A Dynamic Approach for Visualizing Local and Global Information in Geo-spatial Network Visualizations

Abstract

Geo-spatial network visualization is a fusion of visualization techniques and geographic information science, and has progressed rapidly in recent years. However, challenges still remain regarding the clarity of high density node-link graphs.

We present a dynamic approach for revealing the underlying information in locally cluttered areas while maintaining global edge trends around them, by creating and positioning multiple radial layouts within a geo-spatial connected graph. Moreover, two time series data-flow visualization approaches at both local and global scales are proposed respectively, namely: the peapod model and the hub model.
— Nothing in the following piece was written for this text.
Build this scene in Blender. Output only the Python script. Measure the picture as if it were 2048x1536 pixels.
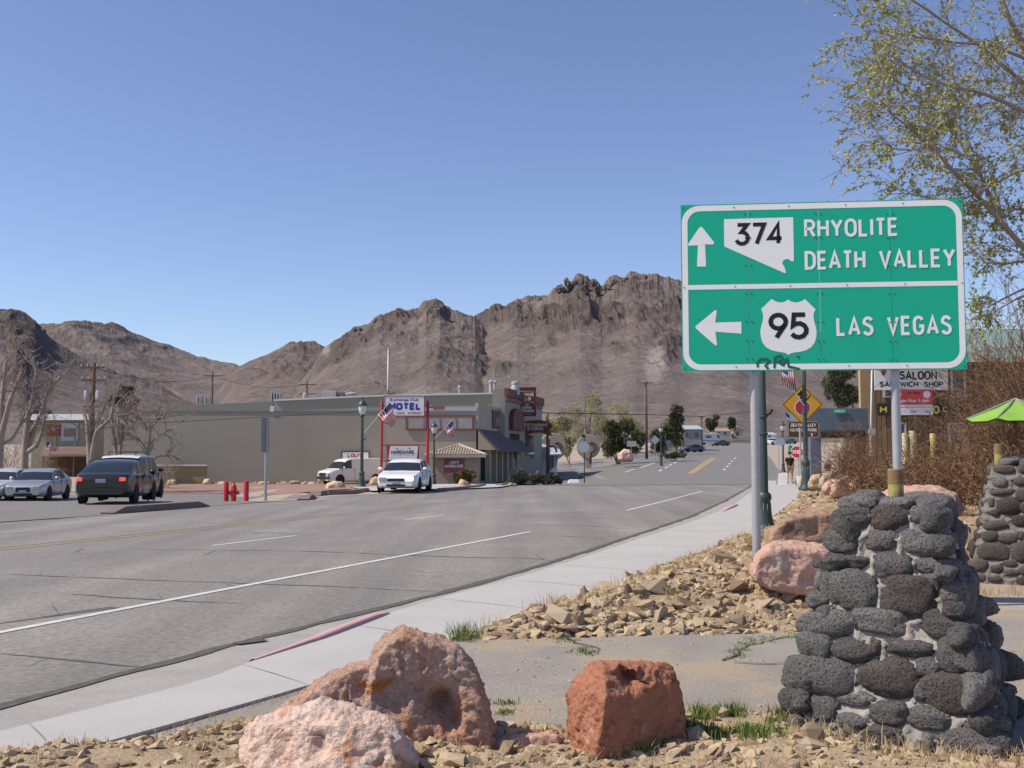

The peapod model focuses on data flows within the local area while the hub model addresses the relations between groups of nodes across the graph. The approach is further refined by leveraging integrated circular layouts, stacked graphs, and word cloud techniques in several complementary views to support the exploration of categorical and aggregated data.

In addition to adhering to emergent design standards for geo-spatial visualization, the computational complexity and quantitative performance analysis on three different datasets were subsequently conducted to examine the scalability of the visualization model. The simulation results show that the main algorithms in our approach are able to achieve acceptable performance in real world test cases. Finally, our model's effectiveness are demonstrated by two significant case studies in different application fields, namely: US aero traffic network and GitHub collaboration graph. The case studies show that insightful knowledge can be discovered by the utilization of the dynamic approach and the support of various complementary features.